● EXERCISE
Make an exact copy of the lines below.

● DATA SEGMENT
=-=-=-=-=

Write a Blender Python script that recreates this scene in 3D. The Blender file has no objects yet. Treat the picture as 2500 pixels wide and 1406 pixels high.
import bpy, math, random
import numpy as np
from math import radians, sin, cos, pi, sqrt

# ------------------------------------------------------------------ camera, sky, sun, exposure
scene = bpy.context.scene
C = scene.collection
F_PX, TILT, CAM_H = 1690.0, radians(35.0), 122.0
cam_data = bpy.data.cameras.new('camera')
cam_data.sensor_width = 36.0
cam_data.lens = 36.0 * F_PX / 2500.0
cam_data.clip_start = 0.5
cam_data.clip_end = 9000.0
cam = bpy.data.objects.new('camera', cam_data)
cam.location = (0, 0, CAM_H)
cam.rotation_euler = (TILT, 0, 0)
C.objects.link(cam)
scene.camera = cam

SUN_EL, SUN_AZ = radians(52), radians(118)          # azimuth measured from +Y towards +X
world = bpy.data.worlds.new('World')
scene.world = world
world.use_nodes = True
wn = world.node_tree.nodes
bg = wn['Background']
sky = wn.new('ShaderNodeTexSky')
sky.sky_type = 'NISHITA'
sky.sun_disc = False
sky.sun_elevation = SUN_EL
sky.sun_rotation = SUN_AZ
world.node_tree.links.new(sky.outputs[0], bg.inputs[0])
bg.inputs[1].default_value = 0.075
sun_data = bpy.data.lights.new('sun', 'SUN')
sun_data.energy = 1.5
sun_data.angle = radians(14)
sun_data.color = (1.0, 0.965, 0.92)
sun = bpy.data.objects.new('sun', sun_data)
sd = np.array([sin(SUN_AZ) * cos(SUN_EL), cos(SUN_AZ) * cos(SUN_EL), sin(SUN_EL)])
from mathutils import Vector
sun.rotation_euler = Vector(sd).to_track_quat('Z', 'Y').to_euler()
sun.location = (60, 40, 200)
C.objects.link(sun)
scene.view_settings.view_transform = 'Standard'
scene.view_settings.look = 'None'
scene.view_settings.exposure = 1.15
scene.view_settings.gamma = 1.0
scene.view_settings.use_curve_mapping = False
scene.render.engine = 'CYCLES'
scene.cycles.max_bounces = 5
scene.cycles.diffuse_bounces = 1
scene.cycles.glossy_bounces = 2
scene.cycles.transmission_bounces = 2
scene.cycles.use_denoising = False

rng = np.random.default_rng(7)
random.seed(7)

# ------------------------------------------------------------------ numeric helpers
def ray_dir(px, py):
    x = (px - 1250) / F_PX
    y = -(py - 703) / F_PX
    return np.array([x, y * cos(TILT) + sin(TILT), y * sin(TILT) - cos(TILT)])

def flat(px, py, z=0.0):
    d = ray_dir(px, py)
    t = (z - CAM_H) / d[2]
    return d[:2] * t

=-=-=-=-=

● IN RESPONSE
Write a Blender Python script that recreates this scene in 3D. The Blender file has no objects yet. Treat the picture as 2500 pixels wide and 1406 pixels high.
import bpy, math, random
import numpy as np
from math import radians, sin, cos, pi, sqrt

# ------------------------------------------------------------------ camera, sky, sun, exposure
scene = bpy.context.scene
C = scene.collection
F_PX, TILT, CAM_H = 1690.0, radians(35.0), 122.0
cam_data = bpy.data.cameras.new('camera')
cam_data.sensor_width = 36.0
cam_data.lens = 36.0 * F_PX / 2500.0
cam_data.clip_start = 0.5
cam_data.clip_end = 9000.0
cam = bpy.data.objects.new('camera', cam_data)
cam.location = (0, 0, CAM_H)
cam.rotation_euler = (TILT, 0, 0)
C.objects.link(cam)
scene.camera = cam

SUN_EL, SUN_AZ = radians(52), radians(118)          # azimuth measured from +Y towards +X
world = bpy.data.worlds.new('World')
scene.world = world
world.use_nodes = True
wn = world.node_tree.nodes
bg = wn['Background']
sky = wn.new('ShaderNodeTexSky')
sky.sky_type = 'NISHITA'
sky.sun_disc = False
sky.sun_elevation = SUN_EL
sky.sun_rotation = SUN_AZ
world.node_tree.links.new(sky.outputs[0], bg.inputs[0])
bg.inputs[1].default_value = 0.075
sun_data = bpy.data.lights.new('sun', 'SUN')
sun_data.energy = 1.5
sun_data.angle = radians(14)
sun_data.color = (1.0, 0.965, 0.92)
sun = bpy.data.objects.new('sun', sun_data)
sd = np.array([sin(SUN_AZ) * cos(SUN_EL), cos(SUN_AZ) * cos(SUN_EL), sin(SUN_EL)])
from mathutils import Vector
sun.rotation_euler = Vector(sd).to_track_quat('Z', 'Y').to_euler()
sun.location = (60, 40, 200)
C.objects.link(sun)
scene.view_settings.view_transform = 'Standard'
scene.view_settings.look = 'None'
scene.view_settings.exposure = 1.15
scene.view_settings.gamma = 1.0
scene.view_settings.use_curve_mapping = False
scene.render.engine = 'CYCLES'
scene.cycles.max_bounces = 5
scene.cycles.diffuse_bounces = 1
scene.cycles.glossy_bounces = 2
scene.cycles.transmission_bounces = 2
scene.cycles.use_denoising = False

rng = np.random.default_rng(7)
random.seed(7)

# ------------------------------------------------------------------ numeric helpers
def ray_dir(px, py):
    x = (px - 1250) / F_PX
    y = -(py - 703) / F_PX
    return np.array([x, y * cos(TILT) + sin(TILT), y * sin(TILT) - cos(TILT)])

def flat(px, py, z=0.0):
    d = ray_dir(px, py)
    t = (z - CAM_H) / d[2]
    return d[:2] * t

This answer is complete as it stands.